■ **Material**
· · · · ·
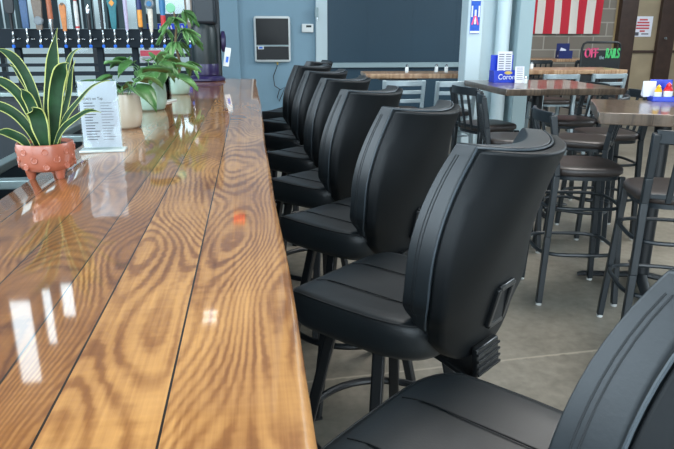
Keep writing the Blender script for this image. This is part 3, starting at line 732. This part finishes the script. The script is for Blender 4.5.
# ------------------------------------------------------------------ metal high stools
def make_high_stool(name, metal, ladder):
    t = thing(name, '', 'stool')
    ST = .735
    for sx in (-1, 1):
        g = obj('leg', MB().bar((sx*.165,.165,ST), (sx*.195,.205,.012), .031, .031, up=(0,1,0)), metal, t, bevel=.004)
        obj('glide', MB().lathe([(.017,0),(.017,.014)], (sx*.195,.205,0), 10), M['rubber'], g)
        pp = [(sx*.195,-.215,.012),(sx*.185,-.20,.4),(sx*.178,-.185,.74),(sx*.178,-.20,.86),(sx*.183,-.235,1.06)]
        mb = MB()
        for a, b in zip(pp, pp[1:]): 
            mb.bar(a, b, .033, .033, up=(0,1,0))
        g = obj('back_post', mb, metal, t, bevel=.004)
        obj('glide', MB().lathe([(.017,0),(.017,.014)], (sx*.195,-.215,0), 10), M['rubber'], g)
    def arc(z, y, w=.183, bow=.035, n_=12): return [(w*(-1+2*k/n_), y-bow*(1-(-1+2*k/n_)**2), z) for k in range(n_+1)]
    def rail(z, y, h, bow=.035):
        mb = MB(); a = arc(z, y, bow=bow)
        mb.loft([[(x, yy-.009, zz_-h/2), (x, yy+.009, zz_-h/2), (x, yy+.009, zz_+h/2), (x, yy-.009, zz_+h/2)] for x, yy, zz_ in a]); return mb
    if ladder:
        for k, (z, y) in enumerate(((1.035,-.230),(.955,-.217),(.875,-.203))): obj('top_rail' if k == 0 else 'slat', rail(z, y, .05 if k == 0 else .035), metal, t, bevel=.004)
    else:
        obj('top_rail', rail(1.045,-.232,.06), metal, t, bevel=.005)
        for x in (-.085, 0, .085):
            b = .035*(1-(x/.183)**2)
            obj('slat', MB().bar((x,-.185-b*.6,.745),(x,-.232-b,1.03),.026,.012,up=(0,1,0)), metal, t, bevel=.003)
        obj('lower_rail', rail(.775,-.187,.022,.02), metal, t, bevel=.003)
    def ringpts(z, a, b, n_=36, e=.55):
        return [(a*math.copysign(abs(math.cos(2*PI*k/n_))**e, math.cos(2*PI*k/n_)), -.005+b*math.copysign(abs(math.sin(2*PI*k/n_))**e, math.sin(2*PI*k/n_)), z) for k in range(n_)]
    obj('foot_ring', MB().tube(ringpts(.30,.205,.225), .011, 8, close=True), metal, t)
    obj('stretcher_ring', MB().tube(ringpts(.56,.195,.21), .010, 8, close=True), metal, t)
    mb = MB(); mb.loft([[(x*k, y*k, z) for x, y, z in ringpts(0,.19,.195,40,.6)] for k in (1,)] * 1 if False else [[(x, y, .715) for x, y, z in ringpts(0,.185,.19,40,.6)], [(x, y, .74) for x, y, z in ringpts(0,.185,.19,40,.6)]])
    obj('seat_frame', mb, metal, t, ang=50)
    rows = [[(x*k, y*k, z) for x, y, _ in ringpts(0,.205,.205,44,.62)] for k, z in ((.93,.737),(1,.748),(1,.768),(.96,.780),(.85,.786),(.5,.788),(.05,.788))]
    obj('seat', MB().loft(rows), M['vinyl'], t, ang=60)
    return t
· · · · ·
■ **Written exercise**
Repeat the data exactly, without the pictures.

■ **Answer to this task**
Keep writing the Blender script for this image. This is part 3, starting at line 732. This part finishes the script. The script is for Blender 4.5.
# ------------------------------------------------------------------ metal high stools
def make_high_stool(name, metal, ladder):
    t = thing(name, '', 'stool')
    ST = .735
    for sx in (-1, 1):
        g = obj('leg', MB().bar((sx*.165,.165,ST), (sx*.195,.205,.012), .031, .031, up=(0,1,0)), metal, t, bevel=.004)
        obj('glide', MB().lathe([(.017,0),(.017,.014)], (sx*.195,.205,0), 10), M['rubber'], g)
        pp = [(sx*.195,-.215,.012),(sx*.185,-.20,.4),(sx*.178,-.185,.74),(sx*.178,-.20,.86),(sx*.183,-.235,1.06)]
        mb = MB()
        for a, b in zip(pp, pp[1:]): 
            mb.bar(a, b, .033, .033, up=(0,1,0))
        g = obj('back_post', mb, metal, t, bevel=.004)
        obj('glide', MB().lathe([(.017,0),(.017,.014)], (sx*.195,-.215,0), 10), M['rubber'], g)
    def arc(z, y, w=.183, bow=.035, n_=12): return [(w*(-1+2*k/n_), y-bow*(1-(-1+2*k/n_)**2), z) for k in range(n_+1)]
    def rail(z, y, h, bow=.035):
        mb = MB(); a = arc(z, y, bow=bow)
        mb.loft([[(x, yy-.009, zz_-h/2), (x, yy+.009, zz_-h/2), (x, yy+.009, zz_+h/2), (x, yy-.009, zz_+h/2)] for x, yy, zz_ in a]); return mb
    if ladder:
        for k, (z, y) in enumerate(((1.035,-.230),(.955,-.217),(.875,-.203))): obj('top_rail' if k == 0 else 'slat', rail(z, y, .05 if k == 0 else .035), metal, t, bevel=.004)
    else:
        obj('top_rail', rail(1.045,-.232,.06), metal, t, bevel=.005)
        for x in (-.085, 0, .085):
            b = .035*(1-(x/.183)**2)
            obj('slat', MB().bar((x,-.185-b*.6,.745),(x,-.232-b,1.03),.026,.012,up=(0,1,0)), metal, t, bevel=.003)
        obj('lower_rail', rail(.775,-.187,.022,.02), metal, t, bevel=.003)
    def ringpts(z, a, b, n_=36, e=.55):
        return [(a*math.copysign(abs(math.cos(2*PI*k/n_))**e, math.cos(2*PI*k/n_)), -.005+b*math.copysign(abs(math.sin(2*PI*k/n_))**e, math.sin(2*PI*k/n_)), z) for k in range(n_)]
    obj('foot_ring', MB().tube(ringpts(.30,.205,.225), .011, 8, close=True), metal, t)
    obj('stretcher_ring', MB().tube(ringpts(.56,.195,.21), .010, 8, close=True), metal, t)
    mb = MB(); mb.loft([[(x*k, y*k, z) for x, y, z in ringpts(0,.19,.195,40,.6)] for k in (1,)] * 1 if False else [[(x, y, .715) for x, y, z in ringpts(0,.185,.19,40,.6)], [(x, y, .74) for x, y, z in ringpts(0,.185,.19,40,.6)]])
    obj('seat_frame', mb, metal, t, ang=50)
    rows = [[(x*k, y*k, z) for x, y, _ in ringpts(0,.205,.205,44,.62)] for k, z in ((.93,.737),(1,.748),(1,.768),(.96,.780),(.85,.786),(.5,.788),(.05,.788))]
    obj('seat', MB().loft(rows), M['vinyl'], t, ang=60)
    return t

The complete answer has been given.